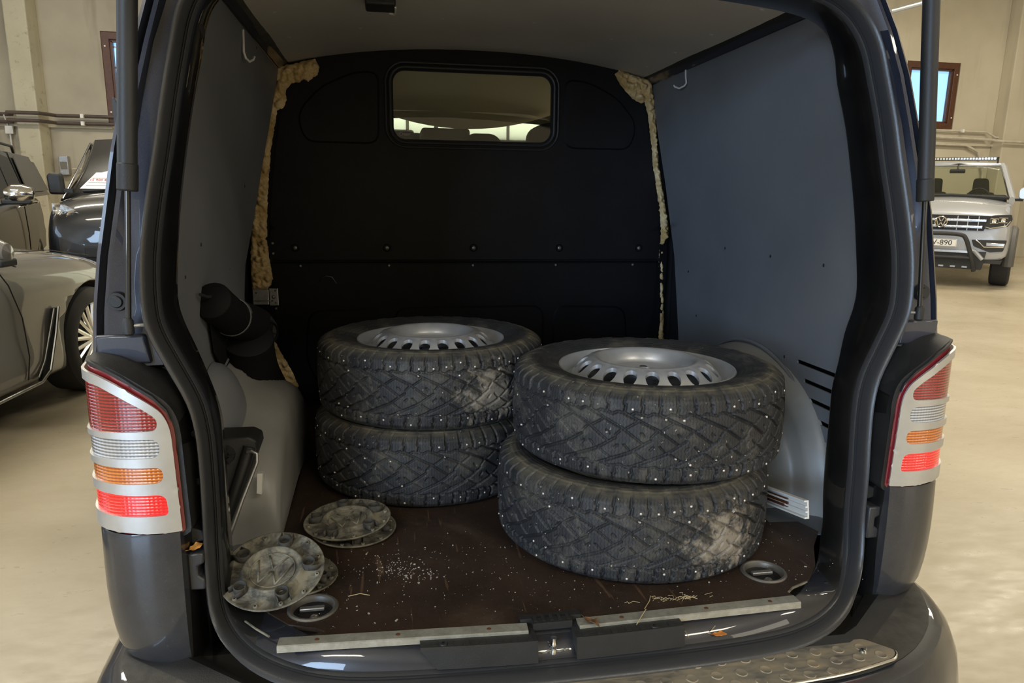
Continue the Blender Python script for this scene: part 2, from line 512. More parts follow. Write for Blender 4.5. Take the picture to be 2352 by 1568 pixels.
def text_geo(s, size, depth=.002):
    cu = bpy.data.curves.new('t', 'FONT'); cu.body = s; cu.size = size; cu.extrude = depth; cu.align_x = 'CENTER'; cu.align_y = 'CENTER'
    cu.resolution_u = 3
    o = bpy.data.objects.new('t', cu); COL.objects.link(o)
    dg = bpy.context.evaluated_depsgraph_get(); me = bpy.data.meshes.new_from_object(o.evaluated_get(dg))
    v = [tuple(p.co) for p in me.vertices]; f = [tuple(p.vertices) for p in me.polygons]
    bpy.data.objects.remove(o); bpy.data.curves.remove(cu); bpy.data.meshes.remove(me)
    return v, f
def put_text(name, s, size, M, mat, parent, depth=.001, sx=1.0, **k):
    v, f = text_geo(s, size, depth)
    return ob(name, [M @ Vector((p[0] * sx, p[1], p[2])) for p in v], f, mat, parent, smooth=False, fixn=False, **k)
def cut(o, cutters):
    """boolean-cut meshes out of o, then drop the cutters"""
    for v, f in cutters:
        cme = mesh_of('cut', v, f, None, False)
        bm = bmesh.new(); bm.from_mesh(cme); bmesh.ops.recalc_face_normals(bm, faces=bm.faces); bm.to_mesh(cme); bm.free()
        c = put('cut', cme, o.parent)
        md = o.modifiers.new('c', 'BOOLEAN'); md.operation = 'DIFFERENCE'; md.object = c; md.solver = 'EXACT'
    bpy.context.view_layer.update()
    dg = bpy.context.evaluated_depsgraph_get()
    me = bpy.data.meshes.new_from_object(o.evaluated_get(dg))
    for md in list(o.modifiers):
        if md.type == 'BOOLEAN': bpy.data.objects.remove(md.object)
    o.modifiers.clear(); o.data = me
    return o
# ------------------------------------------------------------------ the hall
WY = 13.74
def struct(name, verts, faces, mat, **k):
    o = ob(name, verts, faces, mat, None, **k); o['kind'] = 'structure'; return o
m = MB().box((4, 1, -.1), (29, 26.5, .2)); struct('floor', m.v, m.f, 'hall_floor', smooth=False)
m = MB().box((4, 1, 7.1), (29, 26.5, .2)); struct('ceiling', m.v, m.f, 'ceiling_paint', smooth=False)
# back wall in panels with two window openings and an opening for the added glowing panel
def wall_y(name, y, x0, x1, z0, z1, holes, mat, th=.25):
    P, T = sheet2d([(x0, z0), (x1, z0), (x1, z1), (x0, z1)], holes, 1.2, 3)
    return struct(name, [(p[0], y, p[1]) for p in P], T, mat, solid=th, smooth=False)
W1 = (-5.37, -4.10, 2.45, 4.10)
W2 = (11.02, 12.36, 2.88, 4.30)
D1 = (-.9, 4.2, 0.02, 3.6)
def rr(b): return [(b[0], b[2]), (b[1], b[2]), (b[1], b[3]), (b[0], b[3])]
wl = wall_y('wall_back', WY, -3.0, 18.2, 0, 7.0, [rr(W2), rr(D1)], 'wall_paint')
wl.modifiers[0].offset = 0
wl = wall_y('wall_back', WY, -10.2, -3.0, 0, 7.0, [rr(W1)], 'wall_stained')
wl.modifiers[0].offset = 0
m = MB().box((-10.1, 1, 3.5), (.2, 26, 7)); struct('wall_left', m.v, m.f, 'wall_left_paint', smooth=False)
m = MB().box((18.1, 1, 3.5), (.2, 26, 7)); struct('wall_right', m.v, m.f, 'wall_paint', smooth=False)
m = MB().box((4, -12.1, 3.5), (28.4, .2, 7)); struct('wall_front', m.v, m.f, 'wall_paint', smooth=False)
# stained paint field on the left end of the back wall
def window(name, b, y, bars=()):
    x0, x1, z0, z1 = b; t = .13
    fr = ob(name, *grid([[(x0, y - .05, z0), (x1, y - .05, z0), (x1, y - .05, z1), (x0, y - .05, z1)],
                         [(x0 + t, y - .05, z0 + t), (x1 - t, y - .05, z0 + t), (x1 - t, y - .05, z1 - t), (x0 + t, y - .05, z1 - t)]], closed_u=True),
            'frame_brown', None, solid=.12, offset=0, bevel=.01, smooth=False)
    fr['kind'] = 'structure'
    m = MB().box(((x0 + x1) / 2, y + .03, (z0 + z1) / 2), (x1 - x0 - 2 * t, .01, z1 - z0 - 2 * t))
    m.build('window_pane', 'pane_sky', fr, smooth=False)
    m = MB(); s = t + .02
    for a, c in ((x0 + s, z0 + s), (x1 - s, z0 + s)):
        m.box((a, y - .03, (z0 + z1) / 2), (.04, .08, z1 - z0 - 2 * s))
    for c in (z0 + s, z1 - s): m.box(((x0 + x1) / 2, y - .03, c), (x1 - x0 - 2 * s, .08, .04))
    m.build('window_sash', 'frame_brown', fr, smooth=False)
    m = MB()
    for z in (z0 + .25, z1 - .25):
        for x in (x0 + .06, x1 - .06): m.cyl((x, y - .125, z), (x, y - .10, z), .015, 10)
    m.build('frame_fixing', 'white_plastic', fr)
    if bars:
        m = MB()
        for (a, b_, c, d) in bars: m.box(((a + b_) / 2, y + .015, (c + d) / 2), (abs(b_ - a) + .03, .015, abs(d - c) + .03))
        m.build('outside_railing', 'zinc', fr, smooth=False)
    return fr
window('window_1', W1, WY, [(-5.3, -4.3, 3.86, 3.86), (-5.3, -4.3, 3.5, 3.5), (-5.0, -5.0, 2.6, 3.5), (-4.7, -4.7, 2.6, 3.5), (-5.3, -4.3, 2.85, 2.85)])
window('window_2', W2, WY, [(11.62, 11.62, 3.0, 4.15)])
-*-
Written request: Omit the pictures and give the material again, exactly and in full.

Complete output:
Continue the Blender Python script for this scene: part 2, from line 512. More parts follow. Write for Blender 4.5. Take the picture to be 2352 by 1568 pixels.
def text_geo(s, size, depth=.002):
    cu = bpy.data.curves.new('t', 'FONT'); cu.body = s; cu.size = size; cu.extrude = depth; cu.align_x = 'CENTER'; cu.align_y = 'CENTER'
    cu.resolution_u = 3
    o = bpy.data.objects.new('t', cu); COL.objects.link(o)
    dg = bpy.context.evaluated_depsgraph_get(); me = bpy.data.meshes.new_from_object(o.evaluated_get(dg))
    v = [tuple(p.co) for p in me.vertices]; f = [tuple(p.vertices) for p in me.polygons]
    bpy.data.objects.remove(o); bpy.data.curves.remove(cu); bpy.data.meshes.remove(me)
    return v, f
def put_text(name, s, size, M, mat, parent, depth=.001, sx=1.0, **k):
    v, f = text_geo(s, size, depth)
    return ob(name, [M @ Vector((p[0] * sx, p[1], p[2])) for p in v], f, mat, parent, smooth=False, fixn=False, **k)
def cut(o, cutters):
    """boolean-cut meshes out of o, then drop the cutters"""
    for v, f in cutters:
        cme = mesh_of('cut', v, f, None, False)
        bm = bmesh.new(); bm.from_mesh(cme); bmesh.ops.recalc_face_normals(bm, faces=bm.faces); bm.to_mesh(cme); bm.free()
        c = put('cut', cme, o.parent)
        md = o.modifiers.new('c', 'BOOLEAN'); md.operation = 'DIFFERENCE'; md.object = c; md.solver = 'EXACT'
    bpy.context.view_layer.update()
    dg = bpy.context.evaluated_depsgraph_get()
    me = bpy.data.meshes.new_from_object(o.evaluated_get(dg))
    for md in list(o.modifiers):
        if md.type == 'BOOLEAN': bpy.data.objects.remove(md.object)
    o.modifiers.clear(); o.data = me
    return o
# ------------------------------------------------------------------ the hall
WY = 13.74
def struct(name, verts, faces, mat, **k):
    o = ob(name, verts, faces, mat, None, **k); o['kind'] = 'structure'; return o
m = MB().box((4, 1, -.1), (29, 26.5, .2)); struct('floor', m.v, m.f, 'hall_floor', smooth=False)
m = MB().box((4, 1, 7.1), (29, 26.5, .2)); struct('ceiling', m.v, m.f, 'ceiling_paint', smooth=False)
# back wall in panels with two window openings and an opening for the added glowing panel
def wall_y(name, y, x0, x1, z0, z1, holes, mat, th=.25):
    P, T = sheet2d([(x0, z0), (x1, z0), (x1, z1), (x0, z1)], holes, 1.2, 3)
    return struct(name, [(p[0], y, p[1]) for p in P], T, mat, solid=th, smooth=False)
W1 = (-5.37, -4.10, 2.45, 4.10)
W2 = (11.02, 12.36, 2.88, 4.30)
D1 = (-.9, 4.2, 0.02, 3.6)
def rr(b): return [(b[0], b[2]), (b[1], b[2]), (b[1], b[3]), (b[0], b[3])]
wl = wall_y('wall_back', WY, -3.0, 18.2, 0, 7.0, [rr(W2), rr(D1)], 'wall_paint')
wl.modifiers[0].offset = 0
wl = wall_y('wall_back', WY, -10.2, -3.0, 0, 7.0, [rr(W1)], 'wall_stained')
wl.modifiers[0].offset = 0
m = MB().box((-10.1, 1, 3.5), (.2, 26, 7)); struct('wall_left', m.v, m.f, 'wall_left_paint', smooth=False)
m = MB().box((18.1, 1, 3.5), (.2, 26, 7)); struct('wall_right', m.v, m.f, 'wall_paint', smooth=False)
m = MB().box((4, -12.1, 3.5), (28.4, .2, 7)); struct('wall_front', m.v, m.f, 'wall_paint', smooth=False)
# stained paint field on the left end of the back wall
def window(name, b, y, bars=()):
    x0, x1, z0, z1 = b; t = .13
    fr = ob(name, *grid([[(x0, y - .05, z0), (x1, y - .05, z0), (x1, y - .05, z1), (x0, y - .05, z1)],
                         [(x0 + t, y - .05, z0 + t), (x1 - t, y - .05, z0 + t), (x1 - t, y - .05, z1 - t), (x0 + t, y - .05, z1 - t)]], closed_u=True),
            'frame_brown', None, solid=.12, offset=0, bevel=.01, smooth=False)
    fr['kind'] = 'structure'
    m = MB().box(((x0 + x1) / 2, y + .03, (z0 + z1) / 2), (x1 - x0 - 2 * t, .01, z1 - z0 - 2 * t))
    m.build('window_pane', 'pane_sky', fr, smooth=False)
    m = MB(); s = t + .02
    for a, c in ((x0 + s, z0 + s), (x1 - s, z0 + s)):
        m.box((a, y - .03, (z0 + z1) / 2), (.04, .08, z1 - z0 - 2 * s))
    for c in (z0 + s, z1 - s): m.box(((x0 + x1) / 2, y - .03, c), (x1 - x0 - 2 * s, .08, .04))
    m.build('window_sash', 'frame_brown', fr, smooth=False)
    m = MB()
    for z in (z0 + .25, z1 - .25):
        for x in (x0 + .06, x1 - .06): m.cyl((x, y - .125, z), (x, y - .10, z), .015, 10)
    m.build('frame_fixing', 'white_plastic', fr)
    if bars:
        m = MB()
        for (a, b_, c, d) in bars: m.box(((a + b_) / 2, y + .015, (c + d) / 2), (abs(b_ - a) + .03, .015, abs(d - c) + .03))
        m.build('outside_railing', 'zinc', fr, smooth=False)
    return fr
window('window_1', W1, WY, [(-5.3, -4.3, 3.86, 3.86), (-5.3, -4.3, 3.5, 3.5), (-5.0, -5.0, 2.6, 3.5), (-4.7, -4.7, 2.6, 3.5), (-5.3, -4.3, 2.85, 2.85)])
window('window_2', W2, WY, [(11.62, 11.62, 3.0, 4.15)])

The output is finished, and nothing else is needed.